Leider nicht angstfrei leben können bei uns heute Menschen, die anders aussehen als wir. Das fängt an mit dem Gerede, unser Staat würde die Asylsuchenden besser versorgen als seine eigenen Bürger. Das geht bis zu den irregeleiteten Menschen, die andere misshandeln, um sich gut zu fühlen. Wieder zeigt sich die Aktualität der Geschichte von Kain und Abel.

Wir können uns am anderen freuen, weil er anders ist, weil er eine Bereicherung für uns ist. Vielleicht kennen Sie die Plakate: "Deine Zahlen: arabisch; dein Gastwirt: ein Grieche, dein Erlöser: ein Jude; dein Nachbar: nur ein Ausländer."

Kains Bruder war nur ein Hirt.

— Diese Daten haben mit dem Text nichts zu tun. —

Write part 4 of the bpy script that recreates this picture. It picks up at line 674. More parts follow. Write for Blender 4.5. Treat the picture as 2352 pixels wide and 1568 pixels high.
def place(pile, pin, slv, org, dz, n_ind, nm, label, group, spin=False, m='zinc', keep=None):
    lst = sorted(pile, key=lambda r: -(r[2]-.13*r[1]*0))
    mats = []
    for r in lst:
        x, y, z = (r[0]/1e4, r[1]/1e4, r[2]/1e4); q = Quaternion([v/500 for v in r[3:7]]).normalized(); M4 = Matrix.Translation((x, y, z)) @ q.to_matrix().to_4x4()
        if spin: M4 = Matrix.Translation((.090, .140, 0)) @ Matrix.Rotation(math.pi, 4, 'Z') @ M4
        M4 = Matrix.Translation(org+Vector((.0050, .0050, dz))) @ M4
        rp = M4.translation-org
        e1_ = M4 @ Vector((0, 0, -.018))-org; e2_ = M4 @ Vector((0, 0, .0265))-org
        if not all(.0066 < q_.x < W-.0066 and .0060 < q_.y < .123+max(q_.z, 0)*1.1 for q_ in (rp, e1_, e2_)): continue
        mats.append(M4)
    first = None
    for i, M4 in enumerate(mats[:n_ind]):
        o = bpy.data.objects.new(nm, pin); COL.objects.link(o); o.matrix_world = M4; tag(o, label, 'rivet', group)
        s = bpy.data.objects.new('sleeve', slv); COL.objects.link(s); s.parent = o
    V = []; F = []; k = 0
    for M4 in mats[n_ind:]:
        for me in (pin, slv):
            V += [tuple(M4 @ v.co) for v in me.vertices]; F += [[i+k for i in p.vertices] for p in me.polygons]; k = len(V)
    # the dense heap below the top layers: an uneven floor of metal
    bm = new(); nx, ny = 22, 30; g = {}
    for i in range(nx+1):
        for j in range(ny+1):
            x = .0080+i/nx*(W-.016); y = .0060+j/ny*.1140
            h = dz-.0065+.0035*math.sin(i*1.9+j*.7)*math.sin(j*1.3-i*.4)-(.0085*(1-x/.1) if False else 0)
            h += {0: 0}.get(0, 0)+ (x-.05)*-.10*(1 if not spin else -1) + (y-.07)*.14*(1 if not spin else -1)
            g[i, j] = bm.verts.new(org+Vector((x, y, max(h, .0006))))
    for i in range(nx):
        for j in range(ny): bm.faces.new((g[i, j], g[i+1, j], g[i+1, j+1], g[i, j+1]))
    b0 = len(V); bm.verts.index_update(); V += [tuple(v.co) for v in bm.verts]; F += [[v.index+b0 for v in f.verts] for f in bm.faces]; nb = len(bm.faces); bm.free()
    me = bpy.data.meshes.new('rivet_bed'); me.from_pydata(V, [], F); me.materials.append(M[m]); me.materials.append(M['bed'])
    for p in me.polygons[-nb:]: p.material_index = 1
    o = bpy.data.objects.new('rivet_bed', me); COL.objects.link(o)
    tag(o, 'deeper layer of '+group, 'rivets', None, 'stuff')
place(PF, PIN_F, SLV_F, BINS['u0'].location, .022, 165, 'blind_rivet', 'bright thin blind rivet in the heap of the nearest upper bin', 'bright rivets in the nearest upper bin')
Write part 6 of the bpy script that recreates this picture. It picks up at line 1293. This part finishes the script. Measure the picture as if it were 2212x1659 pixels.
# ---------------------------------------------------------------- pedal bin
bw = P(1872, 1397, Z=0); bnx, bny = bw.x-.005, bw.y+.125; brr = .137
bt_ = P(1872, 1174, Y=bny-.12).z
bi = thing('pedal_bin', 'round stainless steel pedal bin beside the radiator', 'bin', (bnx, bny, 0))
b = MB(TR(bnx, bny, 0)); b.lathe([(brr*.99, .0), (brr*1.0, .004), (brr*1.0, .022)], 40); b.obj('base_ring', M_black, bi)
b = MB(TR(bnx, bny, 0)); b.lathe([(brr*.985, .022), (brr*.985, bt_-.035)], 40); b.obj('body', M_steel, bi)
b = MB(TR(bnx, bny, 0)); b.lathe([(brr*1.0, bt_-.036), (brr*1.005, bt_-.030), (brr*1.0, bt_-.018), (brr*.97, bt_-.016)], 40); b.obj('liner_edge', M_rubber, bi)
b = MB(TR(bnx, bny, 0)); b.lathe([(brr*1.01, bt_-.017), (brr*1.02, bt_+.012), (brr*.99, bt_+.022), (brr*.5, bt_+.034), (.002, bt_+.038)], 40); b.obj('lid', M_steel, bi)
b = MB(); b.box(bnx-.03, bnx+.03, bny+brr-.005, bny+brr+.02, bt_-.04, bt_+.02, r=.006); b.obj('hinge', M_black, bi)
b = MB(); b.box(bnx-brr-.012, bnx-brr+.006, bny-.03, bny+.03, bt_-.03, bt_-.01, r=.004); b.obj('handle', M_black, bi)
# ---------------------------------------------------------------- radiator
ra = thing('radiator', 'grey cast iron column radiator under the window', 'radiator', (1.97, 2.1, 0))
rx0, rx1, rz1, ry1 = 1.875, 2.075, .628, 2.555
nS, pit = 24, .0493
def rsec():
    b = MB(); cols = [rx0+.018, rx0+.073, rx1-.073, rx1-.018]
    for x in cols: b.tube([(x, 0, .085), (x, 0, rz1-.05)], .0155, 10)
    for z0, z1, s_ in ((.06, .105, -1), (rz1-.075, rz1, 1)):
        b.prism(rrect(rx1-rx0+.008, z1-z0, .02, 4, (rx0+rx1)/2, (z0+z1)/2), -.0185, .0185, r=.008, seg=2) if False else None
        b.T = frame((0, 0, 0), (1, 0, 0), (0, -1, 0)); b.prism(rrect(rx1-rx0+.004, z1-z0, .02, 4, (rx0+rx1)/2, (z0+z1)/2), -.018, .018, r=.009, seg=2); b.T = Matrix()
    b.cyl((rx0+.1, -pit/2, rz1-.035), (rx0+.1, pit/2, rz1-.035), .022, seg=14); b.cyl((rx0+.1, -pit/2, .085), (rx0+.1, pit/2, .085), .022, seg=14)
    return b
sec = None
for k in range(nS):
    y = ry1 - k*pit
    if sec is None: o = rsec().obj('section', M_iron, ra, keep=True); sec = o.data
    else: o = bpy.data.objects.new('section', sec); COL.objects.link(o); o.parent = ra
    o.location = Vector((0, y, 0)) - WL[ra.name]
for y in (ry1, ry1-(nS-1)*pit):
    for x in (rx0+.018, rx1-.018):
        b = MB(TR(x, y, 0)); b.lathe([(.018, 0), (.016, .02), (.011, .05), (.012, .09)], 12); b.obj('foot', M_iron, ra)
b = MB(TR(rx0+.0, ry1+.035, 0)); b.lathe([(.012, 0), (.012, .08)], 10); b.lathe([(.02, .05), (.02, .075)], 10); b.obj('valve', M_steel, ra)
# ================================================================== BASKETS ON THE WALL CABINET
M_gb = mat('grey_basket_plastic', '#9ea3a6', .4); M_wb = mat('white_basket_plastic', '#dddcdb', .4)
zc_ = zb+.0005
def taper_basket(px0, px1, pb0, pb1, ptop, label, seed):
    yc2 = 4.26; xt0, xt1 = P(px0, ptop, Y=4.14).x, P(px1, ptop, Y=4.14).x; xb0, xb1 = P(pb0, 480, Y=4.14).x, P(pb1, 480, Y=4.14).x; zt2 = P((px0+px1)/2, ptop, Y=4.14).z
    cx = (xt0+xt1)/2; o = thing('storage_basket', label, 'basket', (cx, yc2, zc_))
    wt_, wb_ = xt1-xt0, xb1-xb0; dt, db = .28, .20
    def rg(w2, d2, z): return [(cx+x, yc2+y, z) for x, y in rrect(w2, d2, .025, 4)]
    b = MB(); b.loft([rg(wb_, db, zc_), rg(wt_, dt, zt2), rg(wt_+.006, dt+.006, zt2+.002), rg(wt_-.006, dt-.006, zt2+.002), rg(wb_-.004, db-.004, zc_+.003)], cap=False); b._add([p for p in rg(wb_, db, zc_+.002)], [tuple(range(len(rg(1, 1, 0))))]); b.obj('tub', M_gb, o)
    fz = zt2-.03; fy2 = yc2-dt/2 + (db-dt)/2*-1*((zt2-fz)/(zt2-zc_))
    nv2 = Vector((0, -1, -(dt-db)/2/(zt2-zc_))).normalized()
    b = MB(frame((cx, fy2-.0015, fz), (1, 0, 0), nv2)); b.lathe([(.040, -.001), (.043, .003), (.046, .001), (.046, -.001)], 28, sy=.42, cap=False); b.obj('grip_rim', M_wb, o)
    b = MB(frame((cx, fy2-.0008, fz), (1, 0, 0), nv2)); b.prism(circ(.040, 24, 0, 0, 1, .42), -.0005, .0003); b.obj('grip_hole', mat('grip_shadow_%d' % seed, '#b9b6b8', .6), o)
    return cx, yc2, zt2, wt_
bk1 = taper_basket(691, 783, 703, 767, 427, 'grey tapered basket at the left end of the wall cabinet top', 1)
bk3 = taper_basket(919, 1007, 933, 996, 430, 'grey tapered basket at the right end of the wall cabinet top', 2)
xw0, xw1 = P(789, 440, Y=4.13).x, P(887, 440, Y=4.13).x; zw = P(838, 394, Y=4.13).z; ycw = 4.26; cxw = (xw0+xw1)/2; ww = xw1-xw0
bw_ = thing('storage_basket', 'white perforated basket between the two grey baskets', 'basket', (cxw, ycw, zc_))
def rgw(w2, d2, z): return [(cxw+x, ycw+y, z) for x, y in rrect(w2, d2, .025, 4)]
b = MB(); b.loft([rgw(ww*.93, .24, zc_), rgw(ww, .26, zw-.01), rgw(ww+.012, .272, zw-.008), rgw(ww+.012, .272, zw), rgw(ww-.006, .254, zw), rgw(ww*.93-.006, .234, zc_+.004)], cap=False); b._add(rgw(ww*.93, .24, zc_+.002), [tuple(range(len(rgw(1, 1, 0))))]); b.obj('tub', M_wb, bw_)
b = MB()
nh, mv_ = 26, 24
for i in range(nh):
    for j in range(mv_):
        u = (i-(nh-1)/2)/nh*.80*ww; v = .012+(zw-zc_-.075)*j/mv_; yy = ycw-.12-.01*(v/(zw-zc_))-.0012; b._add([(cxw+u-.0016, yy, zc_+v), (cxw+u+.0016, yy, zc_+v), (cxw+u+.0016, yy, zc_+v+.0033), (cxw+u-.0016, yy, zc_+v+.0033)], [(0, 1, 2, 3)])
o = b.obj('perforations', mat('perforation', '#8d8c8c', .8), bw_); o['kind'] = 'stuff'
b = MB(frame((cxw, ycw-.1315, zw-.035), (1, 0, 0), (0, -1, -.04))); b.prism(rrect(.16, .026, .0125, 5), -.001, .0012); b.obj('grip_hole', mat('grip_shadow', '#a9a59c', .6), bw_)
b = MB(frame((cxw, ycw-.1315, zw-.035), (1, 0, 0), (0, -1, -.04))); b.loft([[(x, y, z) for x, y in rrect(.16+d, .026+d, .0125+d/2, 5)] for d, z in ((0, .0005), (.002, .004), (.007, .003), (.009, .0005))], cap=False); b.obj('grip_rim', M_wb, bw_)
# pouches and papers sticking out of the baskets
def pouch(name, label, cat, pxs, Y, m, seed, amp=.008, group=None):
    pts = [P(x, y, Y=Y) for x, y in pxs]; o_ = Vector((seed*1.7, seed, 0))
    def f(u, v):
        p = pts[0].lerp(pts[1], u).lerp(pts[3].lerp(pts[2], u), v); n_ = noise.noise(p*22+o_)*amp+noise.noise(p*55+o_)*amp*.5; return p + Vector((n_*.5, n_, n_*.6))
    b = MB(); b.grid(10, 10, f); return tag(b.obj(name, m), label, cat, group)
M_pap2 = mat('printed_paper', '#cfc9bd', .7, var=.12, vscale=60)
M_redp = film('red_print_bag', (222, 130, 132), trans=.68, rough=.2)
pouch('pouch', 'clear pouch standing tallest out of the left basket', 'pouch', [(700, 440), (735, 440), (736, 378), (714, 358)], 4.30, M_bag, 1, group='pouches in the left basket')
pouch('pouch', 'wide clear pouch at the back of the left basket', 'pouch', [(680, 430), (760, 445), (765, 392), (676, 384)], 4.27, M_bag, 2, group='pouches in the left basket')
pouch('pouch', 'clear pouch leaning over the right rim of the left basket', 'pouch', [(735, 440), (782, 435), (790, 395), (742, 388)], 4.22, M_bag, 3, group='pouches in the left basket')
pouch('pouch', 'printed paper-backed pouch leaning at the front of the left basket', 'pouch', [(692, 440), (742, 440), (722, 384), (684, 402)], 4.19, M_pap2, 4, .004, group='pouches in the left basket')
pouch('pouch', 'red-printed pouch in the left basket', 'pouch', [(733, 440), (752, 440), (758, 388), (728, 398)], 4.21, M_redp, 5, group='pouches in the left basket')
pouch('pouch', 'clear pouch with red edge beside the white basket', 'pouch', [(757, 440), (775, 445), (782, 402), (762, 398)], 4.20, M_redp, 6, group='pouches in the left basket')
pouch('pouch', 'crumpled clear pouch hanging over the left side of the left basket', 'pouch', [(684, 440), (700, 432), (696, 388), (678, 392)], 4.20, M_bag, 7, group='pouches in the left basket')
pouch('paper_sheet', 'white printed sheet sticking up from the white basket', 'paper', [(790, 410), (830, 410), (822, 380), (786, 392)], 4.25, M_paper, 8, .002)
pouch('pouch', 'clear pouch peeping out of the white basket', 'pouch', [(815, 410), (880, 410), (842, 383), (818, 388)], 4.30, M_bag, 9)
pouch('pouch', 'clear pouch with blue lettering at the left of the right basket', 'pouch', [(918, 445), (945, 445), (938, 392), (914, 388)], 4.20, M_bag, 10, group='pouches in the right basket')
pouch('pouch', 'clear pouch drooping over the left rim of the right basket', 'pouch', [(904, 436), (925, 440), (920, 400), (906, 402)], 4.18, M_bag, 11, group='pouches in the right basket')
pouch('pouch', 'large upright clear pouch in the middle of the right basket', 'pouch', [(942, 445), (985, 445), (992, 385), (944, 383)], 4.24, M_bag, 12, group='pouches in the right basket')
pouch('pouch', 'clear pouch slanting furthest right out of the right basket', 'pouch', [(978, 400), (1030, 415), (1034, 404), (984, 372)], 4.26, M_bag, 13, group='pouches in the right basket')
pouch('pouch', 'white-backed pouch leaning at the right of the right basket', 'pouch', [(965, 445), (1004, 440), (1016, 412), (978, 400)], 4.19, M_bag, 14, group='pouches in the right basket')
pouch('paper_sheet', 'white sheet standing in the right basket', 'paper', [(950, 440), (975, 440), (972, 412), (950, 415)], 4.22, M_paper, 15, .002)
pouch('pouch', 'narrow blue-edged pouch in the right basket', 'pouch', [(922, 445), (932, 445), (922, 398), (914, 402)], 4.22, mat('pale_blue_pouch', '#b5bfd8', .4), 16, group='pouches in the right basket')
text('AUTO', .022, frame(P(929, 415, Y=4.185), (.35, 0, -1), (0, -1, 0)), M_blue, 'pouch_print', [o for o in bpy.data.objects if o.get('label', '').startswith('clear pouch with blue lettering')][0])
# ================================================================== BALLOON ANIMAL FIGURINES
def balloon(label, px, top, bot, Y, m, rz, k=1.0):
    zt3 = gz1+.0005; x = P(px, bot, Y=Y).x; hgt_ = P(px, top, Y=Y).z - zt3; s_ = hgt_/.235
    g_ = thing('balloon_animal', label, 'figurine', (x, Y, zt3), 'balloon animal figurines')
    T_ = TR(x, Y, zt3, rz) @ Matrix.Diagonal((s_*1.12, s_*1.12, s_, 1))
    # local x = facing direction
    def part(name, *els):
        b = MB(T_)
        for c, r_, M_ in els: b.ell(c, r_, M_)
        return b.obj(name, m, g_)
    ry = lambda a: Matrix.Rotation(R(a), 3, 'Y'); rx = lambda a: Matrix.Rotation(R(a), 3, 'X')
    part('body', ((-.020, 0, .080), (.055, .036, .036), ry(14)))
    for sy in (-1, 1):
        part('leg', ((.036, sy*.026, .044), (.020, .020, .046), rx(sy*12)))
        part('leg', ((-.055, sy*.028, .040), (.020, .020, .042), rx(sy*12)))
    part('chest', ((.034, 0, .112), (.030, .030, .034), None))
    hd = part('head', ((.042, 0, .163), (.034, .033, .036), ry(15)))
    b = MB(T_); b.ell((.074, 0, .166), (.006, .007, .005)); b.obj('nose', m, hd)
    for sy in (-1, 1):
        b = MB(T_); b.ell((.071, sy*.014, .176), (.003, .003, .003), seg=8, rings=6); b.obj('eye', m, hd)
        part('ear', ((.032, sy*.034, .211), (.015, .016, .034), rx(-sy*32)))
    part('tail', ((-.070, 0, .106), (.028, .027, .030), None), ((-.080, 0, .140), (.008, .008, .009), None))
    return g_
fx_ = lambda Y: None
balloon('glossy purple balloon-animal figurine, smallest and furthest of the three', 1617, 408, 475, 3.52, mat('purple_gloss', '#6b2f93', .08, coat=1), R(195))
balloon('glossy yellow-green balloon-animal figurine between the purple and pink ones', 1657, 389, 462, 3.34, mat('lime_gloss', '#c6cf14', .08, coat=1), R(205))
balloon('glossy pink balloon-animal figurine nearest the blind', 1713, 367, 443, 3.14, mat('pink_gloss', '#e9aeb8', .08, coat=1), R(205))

Aber Gott sieht am starken Kain vorbei auf den schwachen Abel, ebenso, wie der Vater im Gleichnis vom verlorenen Sohn am älteren Bruder vorbei auf den jüngeren sieht. (Trotz Hebr 11,7.) Gott ist mit den Schwachen. Er scheint beide Male zum ältesten Sohn zu sagen: Warum freust du dich nicht mit mir über deinen kleinen Bruder?

Es ist gut für uns und für alle, wenn wir uns am Schwächeren freuen und ihn fördern und schützen, so wie Gott den Kain auch nach dessen Mordtat geschützt hat. Schließlich hat Gott uns nach seinem Bilde geschaffen, und da kann es nicht falsch sein, wenn wir so handeln wie er.

Wenn Paulus den Philippern schreibt (2,3): "In Demut achte einer den Andern höher als sich selbst", dann weist er uns gerade diejenigen Anderen, an denen wir etwas auszusetzen haben.

Freuen wir uns daran, wie unsere Mitmenschen anders sind als wir, anstatt sie zu beneiden oder ihnen zu schaden. Genießen wir die Vielfalt der Schöpfung. Wenn der liebe Gott gewollt hätte, dass alle Menschen genauso wären wie Sie oder genauso wie ich, dann hätte er das sicher auch so machen können, aber zu unser aller Glück hat er es nicht gewollt.